Kembali ke Konstitusi
Apapun alasannya, pendidikan yang dilaksanakan pemerintah harus benar-benar memanusiakan manusia. Pendidikan yang memerdekakan setiap orang. Kehadiran bimbel sebagai bentuk menurunnya optimis publik terhadap lembaga pendidikan (sekolah). Sedangkan masuknya guru sekolah menjadi pengajar di bimbel merupakan fakta gagalnya pemerintah mensejahterakan pendidik. Padahal mustahil suatu negara maju tanpa pendidikan yang mencerdaskan. Tentu pendidikan menjadi modal utama pembangunan masa depan. Pemerintah harus menjunjung tinggi amanat agung yang tertuang dalam konstitusi.
Dengan jelas ditegaskan bahwa tujuan negara Indonesia merdeka adalah untuk mencerdaskan kehidupan bangsa (Pembukaan UUD 1945 Alinea 4). Peraturan ini memiliki kekuatan hukum yang harus dijalankan pemerintah. Kita perlu belajar bagaimana pendidikan di negara lain yang benar-benar memanusiakan manusia. Maka pendidikan mutlak dilakukan sekolah. Untuk memegang teguh amanat ini pemerintah perlu melakukan evaluasi terhadap sistem pendidikan yang sedang berjalan. Mengapa rakyat lebih percaya terhadap kehadiran bimbel daripada sekolah. Lebih parah lagi, jangan sampai orang tua hanya mendapatkan ijazah dari institusi pendidikan, sedangkan menggali pengetahuan anak lebih difokuskan pada bimbel. Hal ini akan merusak tatanan masa depan generasi muda. Kita berharap sekolah masih tetap menjadi alat untuk mencerdaskan semua manusia.

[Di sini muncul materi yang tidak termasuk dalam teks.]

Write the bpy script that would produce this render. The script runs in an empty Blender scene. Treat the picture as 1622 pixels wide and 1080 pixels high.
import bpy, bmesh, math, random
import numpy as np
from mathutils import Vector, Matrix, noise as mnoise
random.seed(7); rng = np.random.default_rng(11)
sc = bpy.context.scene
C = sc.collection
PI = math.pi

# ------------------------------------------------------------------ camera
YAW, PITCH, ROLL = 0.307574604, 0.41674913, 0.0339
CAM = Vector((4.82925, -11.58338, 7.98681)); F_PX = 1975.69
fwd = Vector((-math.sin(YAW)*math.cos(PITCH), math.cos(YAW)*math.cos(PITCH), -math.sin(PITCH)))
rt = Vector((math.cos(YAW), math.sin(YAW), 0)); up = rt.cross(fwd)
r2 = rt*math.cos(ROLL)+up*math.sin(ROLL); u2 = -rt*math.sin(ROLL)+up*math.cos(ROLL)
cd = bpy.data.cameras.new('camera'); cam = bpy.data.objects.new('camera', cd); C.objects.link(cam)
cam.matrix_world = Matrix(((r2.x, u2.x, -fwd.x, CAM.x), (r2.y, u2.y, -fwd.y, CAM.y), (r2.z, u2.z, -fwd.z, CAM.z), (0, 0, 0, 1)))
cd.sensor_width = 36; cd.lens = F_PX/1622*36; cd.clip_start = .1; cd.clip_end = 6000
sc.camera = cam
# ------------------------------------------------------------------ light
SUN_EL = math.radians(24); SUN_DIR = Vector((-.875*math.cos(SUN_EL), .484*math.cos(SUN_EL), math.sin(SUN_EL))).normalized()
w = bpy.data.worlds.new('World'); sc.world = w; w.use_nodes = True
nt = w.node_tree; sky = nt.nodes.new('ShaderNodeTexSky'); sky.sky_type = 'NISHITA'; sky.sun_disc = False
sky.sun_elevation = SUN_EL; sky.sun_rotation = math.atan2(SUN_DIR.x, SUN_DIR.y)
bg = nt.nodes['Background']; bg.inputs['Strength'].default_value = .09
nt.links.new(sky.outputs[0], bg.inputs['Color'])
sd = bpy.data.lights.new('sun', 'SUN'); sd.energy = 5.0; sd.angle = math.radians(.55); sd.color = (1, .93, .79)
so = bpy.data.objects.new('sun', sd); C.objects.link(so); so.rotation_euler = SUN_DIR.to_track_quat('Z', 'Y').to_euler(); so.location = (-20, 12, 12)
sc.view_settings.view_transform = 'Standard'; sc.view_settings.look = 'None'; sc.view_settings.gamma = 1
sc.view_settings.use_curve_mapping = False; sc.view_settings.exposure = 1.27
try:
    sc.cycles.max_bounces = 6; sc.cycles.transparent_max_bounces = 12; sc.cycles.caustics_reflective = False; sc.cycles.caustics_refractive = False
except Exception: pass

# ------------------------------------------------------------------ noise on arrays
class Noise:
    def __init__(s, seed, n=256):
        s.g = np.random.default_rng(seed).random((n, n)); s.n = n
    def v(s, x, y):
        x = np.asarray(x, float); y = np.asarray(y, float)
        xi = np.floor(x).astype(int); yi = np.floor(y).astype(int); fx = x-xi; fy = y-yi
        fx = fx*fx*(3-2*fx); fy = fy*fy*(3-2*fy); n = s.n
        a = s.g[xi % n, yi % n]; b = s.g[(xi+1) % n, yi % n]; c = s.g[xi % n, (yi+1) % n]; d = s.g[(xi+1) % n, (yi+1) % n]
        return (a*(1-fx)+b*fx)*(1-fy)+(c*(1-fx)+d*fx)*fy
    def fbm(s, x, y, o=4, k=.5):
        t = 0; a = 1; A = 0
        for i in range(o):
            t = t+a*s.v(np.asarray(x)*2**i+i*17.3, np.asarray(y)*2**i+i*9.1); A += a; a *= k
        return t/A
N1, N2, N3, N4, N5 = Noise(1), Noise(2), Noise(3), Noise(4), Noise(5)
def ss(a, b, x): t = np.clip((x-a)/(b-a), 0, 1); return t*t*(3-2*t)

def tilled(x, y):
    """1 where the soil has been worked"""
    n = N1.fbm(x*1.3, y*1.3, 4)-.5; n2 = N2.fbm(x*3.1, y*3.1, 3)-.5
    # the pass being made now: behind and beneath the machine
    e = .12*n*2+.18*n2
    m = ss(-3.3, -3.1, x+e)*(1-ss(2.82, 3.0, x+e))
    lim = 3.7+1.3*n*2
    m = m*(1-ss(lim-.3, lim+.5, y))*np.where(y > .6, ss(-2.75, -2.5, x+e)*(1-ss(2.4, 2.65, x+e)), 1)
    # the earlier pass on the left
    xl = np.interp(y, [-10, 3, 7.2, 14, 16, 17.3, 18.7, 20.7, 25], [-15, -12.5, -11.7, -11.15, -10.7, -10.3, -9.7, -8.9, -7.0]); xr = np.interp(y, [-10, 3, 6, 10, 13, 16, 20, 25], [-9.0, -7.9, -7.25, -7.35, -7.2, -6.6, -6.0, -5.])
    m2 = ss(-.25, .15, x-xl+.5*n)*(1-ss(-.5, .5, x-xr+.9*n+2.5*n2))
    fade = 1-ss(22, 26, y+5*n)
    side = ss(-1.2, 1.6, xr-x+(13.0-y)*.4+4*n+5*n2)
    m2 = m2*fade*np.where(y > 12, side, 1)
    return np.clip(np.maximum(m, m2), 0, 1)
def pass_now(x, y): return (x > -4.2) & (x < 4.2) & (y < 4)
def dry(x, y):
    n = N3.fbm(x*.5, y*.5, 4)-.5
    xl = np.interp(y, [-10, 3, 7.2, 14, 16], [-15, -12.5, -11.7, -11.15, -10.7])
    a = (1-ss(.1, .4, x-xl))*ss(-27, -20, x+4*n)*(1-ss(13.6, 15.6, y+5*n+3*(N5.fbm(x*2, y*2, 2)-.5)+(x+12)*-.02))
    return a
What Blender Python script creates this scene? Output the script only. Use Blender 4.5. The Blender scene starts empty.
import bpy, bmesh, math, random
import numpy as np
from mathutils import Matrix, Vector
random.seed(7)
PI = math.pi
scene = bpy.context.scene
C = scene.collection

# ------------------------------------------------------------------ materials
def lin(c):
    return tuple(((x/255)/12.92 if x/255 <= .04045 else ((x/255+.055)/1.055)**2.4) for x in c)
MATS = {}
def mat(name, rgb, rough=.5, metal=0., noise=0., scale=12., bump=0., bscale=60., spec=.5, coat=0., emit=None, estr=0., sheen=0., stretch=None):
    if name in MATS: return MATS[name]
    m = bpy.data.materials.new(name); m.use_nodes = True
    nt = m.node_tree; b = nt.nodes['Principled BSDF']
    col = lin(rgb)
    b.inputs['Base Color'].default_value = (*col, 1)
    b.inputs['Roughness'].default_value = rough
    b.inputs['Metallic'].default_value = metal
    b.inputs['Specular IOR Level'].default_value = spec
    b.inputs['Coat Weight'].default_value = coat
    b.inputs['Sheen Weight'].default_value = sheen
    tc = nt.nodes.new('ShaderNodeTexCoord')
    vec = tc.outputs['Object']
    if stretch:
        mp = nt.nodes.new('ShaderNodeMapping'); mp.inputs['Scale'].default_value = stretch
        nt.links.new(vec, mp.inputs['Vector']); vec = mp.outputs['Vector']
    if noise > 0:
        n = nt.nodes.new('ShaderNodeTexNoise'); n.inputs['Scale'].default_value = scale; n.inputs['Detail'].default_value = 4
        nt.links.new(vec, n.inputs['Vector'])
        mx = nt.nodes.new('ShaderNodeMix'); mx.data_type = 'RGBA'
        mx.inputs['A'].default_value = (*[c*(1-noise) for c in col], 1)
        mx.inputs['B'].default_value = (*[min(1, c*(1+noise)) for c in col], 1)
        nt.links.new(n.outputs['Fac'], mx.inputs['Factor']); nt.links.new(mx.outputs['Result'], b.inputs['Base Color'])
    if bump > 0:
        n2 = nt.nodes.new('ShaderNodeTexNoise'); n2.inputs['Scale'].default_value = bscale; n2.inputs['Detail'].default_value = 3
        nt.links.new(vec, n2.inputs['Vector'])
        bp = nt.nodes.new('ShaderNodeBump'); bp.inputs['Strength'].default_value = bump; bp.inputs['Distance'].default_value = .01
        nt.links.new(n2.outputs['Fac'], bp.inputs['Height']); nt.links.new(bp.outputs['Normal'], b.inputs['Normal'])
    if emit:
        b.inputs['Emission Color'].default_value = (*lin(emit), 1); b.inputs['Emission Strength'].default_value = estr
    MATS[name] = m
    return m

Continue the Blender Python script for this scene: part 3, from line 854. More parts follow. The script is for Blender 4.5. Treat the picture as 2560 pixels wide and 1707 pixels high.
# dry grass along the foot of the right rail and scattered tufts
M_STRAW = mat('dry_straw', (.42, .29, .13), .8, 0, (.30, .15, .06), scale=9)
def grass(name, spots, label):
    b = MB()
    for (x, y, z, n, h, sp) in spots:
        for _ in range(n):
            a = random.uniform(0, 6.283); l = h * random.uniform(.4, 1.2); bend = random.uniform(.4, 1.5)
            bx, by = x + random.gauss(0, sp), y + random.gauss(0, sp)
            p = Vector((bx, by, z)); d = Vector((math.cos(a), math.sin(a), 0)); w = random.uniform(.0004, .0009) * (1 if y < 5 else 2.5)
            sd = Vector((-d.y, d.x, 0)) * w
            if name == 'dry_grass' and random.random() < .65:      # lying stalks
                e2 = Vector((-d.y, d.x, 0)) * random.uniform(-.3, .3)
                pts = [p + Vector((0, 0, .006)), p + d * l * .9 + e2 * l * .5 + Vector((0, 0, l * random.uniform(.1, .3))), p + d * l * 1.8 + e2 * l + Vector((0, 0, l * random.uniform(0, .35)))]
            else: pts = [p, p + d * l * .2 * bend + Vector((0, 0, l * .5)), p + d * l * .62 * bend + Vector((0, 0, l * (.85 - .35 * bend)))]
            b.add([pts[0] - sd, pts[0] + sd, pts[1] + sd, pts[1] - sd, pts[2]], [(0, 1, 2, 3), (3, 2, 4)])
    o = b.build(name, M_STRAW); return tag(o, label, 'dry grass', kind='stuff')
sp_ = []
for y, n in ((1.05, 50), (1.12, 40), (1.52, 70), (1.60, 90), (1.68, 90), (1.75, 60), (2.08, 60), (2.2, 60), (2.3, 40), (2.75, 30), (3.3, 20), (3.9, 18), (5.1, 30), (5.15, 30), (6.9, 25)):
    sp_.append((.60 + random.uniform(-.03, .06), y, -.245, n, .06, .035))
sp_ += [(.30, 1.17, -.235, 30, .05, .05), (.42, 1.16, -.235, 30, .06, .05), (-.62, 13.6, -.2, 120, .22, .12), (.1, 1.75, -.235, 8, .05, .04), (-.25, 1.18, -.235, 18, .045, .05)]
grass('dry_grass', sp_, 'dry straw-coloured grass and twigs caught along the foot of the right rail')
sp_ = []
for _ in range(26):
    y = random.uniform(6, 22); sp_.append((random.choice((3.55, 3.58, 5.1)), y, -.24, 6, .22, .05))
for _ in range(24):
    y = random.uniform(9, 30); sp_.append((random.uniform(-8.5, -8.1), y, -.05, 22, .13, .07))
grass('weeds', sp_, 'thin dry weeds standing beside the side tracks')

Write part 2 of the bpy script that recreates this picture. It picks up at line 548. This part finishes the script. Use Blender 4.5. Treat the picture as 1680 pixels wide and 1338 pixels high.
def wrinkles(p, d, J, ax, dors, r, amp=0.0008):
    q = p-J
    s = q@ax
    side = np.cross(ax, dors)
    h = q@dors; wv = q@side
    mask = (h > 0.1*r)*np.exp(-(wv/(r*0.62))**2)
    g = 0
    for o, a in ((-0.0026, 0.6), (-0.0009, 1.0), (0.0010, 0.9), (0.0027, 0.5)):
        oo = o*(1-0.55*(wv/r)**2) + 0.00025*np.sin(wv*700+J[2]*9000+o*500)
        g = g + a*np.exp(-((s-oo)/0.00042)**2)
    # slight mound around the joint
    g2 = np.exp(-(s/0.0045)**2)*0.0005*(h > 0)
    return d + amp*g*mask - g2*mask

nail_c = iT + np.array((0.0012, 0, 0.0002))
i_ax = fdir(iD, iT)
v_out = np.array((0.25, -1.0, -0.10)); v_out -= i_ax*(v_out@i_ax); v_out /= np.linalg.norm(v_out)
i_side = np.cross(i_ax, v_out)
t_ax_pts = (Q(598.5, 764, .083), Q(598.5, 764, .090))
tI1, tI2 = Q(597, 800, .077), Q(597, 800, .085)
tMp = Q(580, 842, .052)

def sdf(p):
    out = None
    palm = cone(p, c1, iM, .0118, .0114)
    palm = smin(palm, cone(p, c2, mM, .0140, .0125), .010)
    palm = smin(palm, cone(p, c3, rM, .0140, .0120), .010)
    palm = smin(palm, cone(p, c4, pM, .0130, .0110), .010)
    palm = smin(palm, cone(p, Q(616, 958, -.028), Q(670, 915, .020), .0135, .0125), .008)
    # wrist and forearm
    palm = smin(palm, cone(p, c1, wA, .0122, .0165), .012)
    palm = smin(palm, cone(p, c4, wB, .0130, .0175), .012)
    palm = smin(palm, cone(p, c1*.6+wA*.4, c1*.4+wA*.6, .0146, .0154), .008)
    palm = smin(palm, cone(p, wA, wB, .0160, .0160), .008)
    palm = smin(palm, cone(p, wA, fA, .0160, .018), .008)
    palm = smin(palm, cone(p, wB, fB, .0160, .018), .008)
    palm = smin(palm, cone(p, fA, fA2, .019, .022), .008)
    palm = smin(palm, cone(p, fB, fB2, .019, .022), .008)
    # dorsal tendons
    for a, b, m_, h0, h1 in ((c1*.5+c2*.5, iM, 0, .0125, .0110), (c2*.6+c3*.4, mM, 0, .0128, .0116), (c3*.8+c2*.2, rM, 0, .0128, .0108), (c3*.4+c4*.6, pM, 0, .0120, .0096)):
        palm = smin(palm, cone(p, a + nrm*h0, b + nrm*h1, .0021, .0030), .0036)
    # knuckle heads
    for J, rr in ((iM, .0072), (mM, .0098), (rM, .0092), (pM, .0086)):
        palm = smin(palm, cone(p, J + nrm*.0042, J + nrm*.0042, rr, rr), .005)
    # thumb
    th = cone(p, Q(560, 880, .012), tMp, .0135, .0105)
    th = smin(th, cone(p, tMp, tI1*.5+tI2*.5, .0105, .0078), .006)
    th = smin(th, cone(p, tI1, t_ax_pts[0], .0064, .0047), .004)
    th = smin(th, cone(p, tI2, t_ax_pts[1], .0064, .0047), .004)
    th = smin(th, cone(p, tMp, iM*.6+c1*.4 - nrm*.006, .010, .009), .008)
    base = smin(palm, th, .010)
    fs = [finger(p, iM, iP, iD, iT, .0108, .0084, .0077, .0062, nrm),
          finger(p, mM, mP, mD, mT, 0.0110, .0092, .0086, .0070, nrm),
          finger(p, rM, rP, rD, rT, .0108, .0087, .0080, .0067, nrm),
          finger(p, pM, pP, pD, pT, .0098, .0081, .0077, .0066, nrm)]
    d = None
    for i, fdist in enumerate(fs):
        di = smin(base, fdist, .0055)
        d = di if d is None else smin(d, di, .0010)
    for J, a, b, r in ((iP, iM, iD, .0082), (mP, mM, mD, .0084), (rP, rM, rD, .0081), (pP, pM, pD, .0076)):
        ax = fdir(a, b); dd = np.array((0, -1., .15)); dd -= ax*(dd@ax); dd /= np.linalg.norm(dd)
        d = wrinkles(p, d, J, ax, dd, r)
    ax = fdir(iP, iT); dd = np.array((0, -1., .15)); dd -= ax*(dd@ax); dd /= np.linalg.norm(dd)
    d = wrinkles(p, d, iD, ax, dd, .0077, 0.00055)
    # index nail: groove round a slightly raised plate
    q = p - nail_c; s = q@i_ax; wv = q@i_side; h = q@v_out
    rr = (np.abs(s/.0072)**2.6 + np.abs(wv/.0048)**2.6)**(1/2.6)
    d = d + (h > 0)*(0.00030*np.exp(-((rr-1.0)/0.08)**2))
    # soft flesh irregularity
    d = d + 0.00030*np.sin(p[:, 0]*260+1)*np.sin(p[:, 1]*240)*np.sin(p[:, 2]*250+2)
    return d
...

Selain itu, pemerintah juga harus memperhatikan kesejahteraan guru karena hal ini menjadi salah satu faktor yang menentukan keberhasilan pendidikan. Guru yang sejahtera akan diikuti dengan pendidikan yang cerah. Jika hal ini terlaksana maka, pendidikan akan kembali ke filosopinya, memanusiakan manusia. Dengan demikian, kehadiran bimbel dapat kita terima sebagai tempat untuk menambah ilmu, bukan akibat dari gagalnya pendidikan yang diselenggarakan pemerintah (negara). Maka ekspektasi publik akan hadirnya generasi intelektual yang berkarakter akan nyata di mata dunia.